Question

Rank the elements \(\mathrm{Be}, \mathrm{B}, \mathrm{C}, \mathrm{N}\), and \(\mathrm{O}\) in order of increasing first ionization energy. Explain your reasoning.

Short answer

The elements $\mathrm{Be}$, $\mathrm{B}$, $\mathrm{C}$, $\mathrm{N}$, and $\mathrm{O}$ can be ranked in order of increasing first ionization energy as follows: \(\mathrm{Be} < \mathrm{B} < \mathrm{C} < \mathrm{N} < \mathrm{O}\). This is because ionization energy increases across a period from left to right in the periodic table, and all of these elements are in the second period. Be has the lowest ionization energy, while O has the highest ionization energy among the given elements.

Step-by-step solution

1. Determine the positions of the given elements in the periodic table

To predict the trend in ionization energy, we first need to determine the positions of Be, B, C, N, and O in the periodic table. These elements are all in the second period, with Be being an alkaline earth metal (Group 2) and O being a chalcogen (Group 16). B, C, and N belong to groups 13, 14, and 15, respectively.

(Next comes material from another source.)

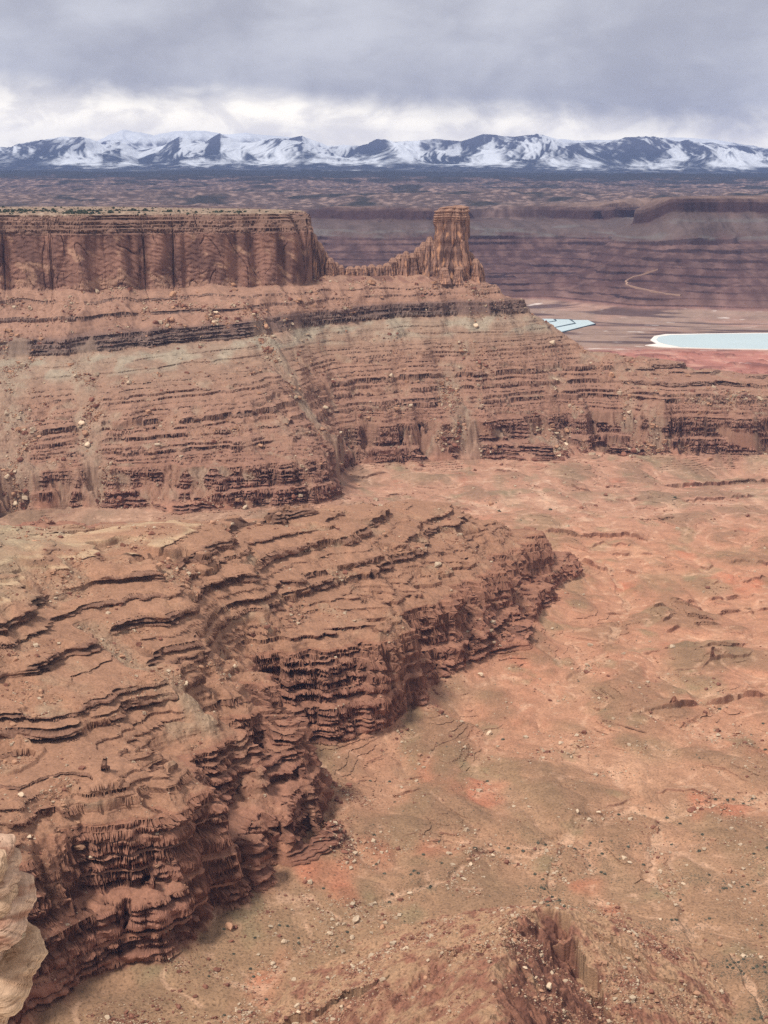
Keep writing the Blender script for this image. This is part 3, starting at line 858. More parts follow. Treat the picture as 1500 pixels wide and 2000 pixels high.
def build_tower():
    YT = 3525.0
    mpx = (YT * CP + 150 * SP) / FPX
    cx = at_d(880, 480, YT)[0]
    zt = at_d(880, 402, YT)[2]; zb = at_d(880, 540, YT)[2] - 12
    tk = [0, .1, .22, .4, .6, .8, .93, .97, 1]
    lf = [33, 32, 32, 32, 32, 33, 30, 23, 13]; rt = [46, 44, 42, 40, 38, 36, 35, 34, 32]
    prof = lambda t: (np.interp(t, tk, lf) * mpx, np.interp(t, tk, rt) * mpx)
    V, Q, c = column_mesh(cx, YT, zb, zt, prof, 301, 320, 260, 0.85)
    o = mesh_from('rock_tower', V, Q, M_TOWER, False, c)
    tag(o, 'tall isolated sandstone tower with a ledgy cap on the ridge end', 'rock tower')
    parts = []
    for i, (px, yt, w) in enumerate([(612,455,11),(622,472,11),(633,490,11),(645,503,9),(656,512,8),(667,517,6),(684,520,9),(699,519,9),(712,518,8),(726,516,9),(742,517,9),(757,513,9),(768,503,10),(781,496,11),(793,490,9),(806,494,10),(817,482,10),(828,472,10),(840,462,11),(850,470,12),(918,492,10),(929,505,10),(937,514,8),(897,520,8),(868,522,8)]):
        dd = YT + random.uniform(-14, 14) - (16 if px < 680 else 0) - (36 if px in (897, 868) else 0)
        z1 = at_d(px, yt, dd)[2]; z0 = at_d(px, 548, dd)[2] - 8
        x = at_d(px, 520, dd)[0]
        k = w * mpx * 1.25
        pr = lambda t, k=k: (k * np.interp(t, [0, .5, .85, 1], [1.35, 1.0, .75, .35]), k * np.interp(t, [0, .5, .85, 1], [1.35, 1.0, .7, .3]))
        parts.append(column_mesh(x, dd, z0, z1, pr, 400 + i * 23, 56, 50, 1.3, 1.5))
    n = 0; Vs = []; Qs = []; Cs = []
    for V, Q, c in parts:
        Vs.append(V); Qs.append(Q + n); Cs.append(c * 1.06); n += len(V)
    o = mesh_from('rock_ridge', np.concatenate(Vs), np.concatenate(Qs), M_TOWER, False, np.concatenate(Cs))
    tag(o, 'jagged wall of broken sandstone between the mesa and the tower', kind='structure')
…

2. Apply the periodic trend of ionization energy

We know that ionization energy increases across a period from left to right. Therefore, as we move from Be to O along the second period in the periodic table, the ionization energy increases. So, Be will have the lowest ionization energy, and O will have the highest ionization energy out of these elements. B, C, and N will have increasing ionization energies as we move from left to right.

3. Rank the elements in order of increasing first ionization energy

Based on the periodic trend of ionization energy, we can rank the elements in order of increasing first ionization energy as follows: Be < B < C < N < O. Be has the lowest ionization energy, while O has the highest ionization energy among the given elements.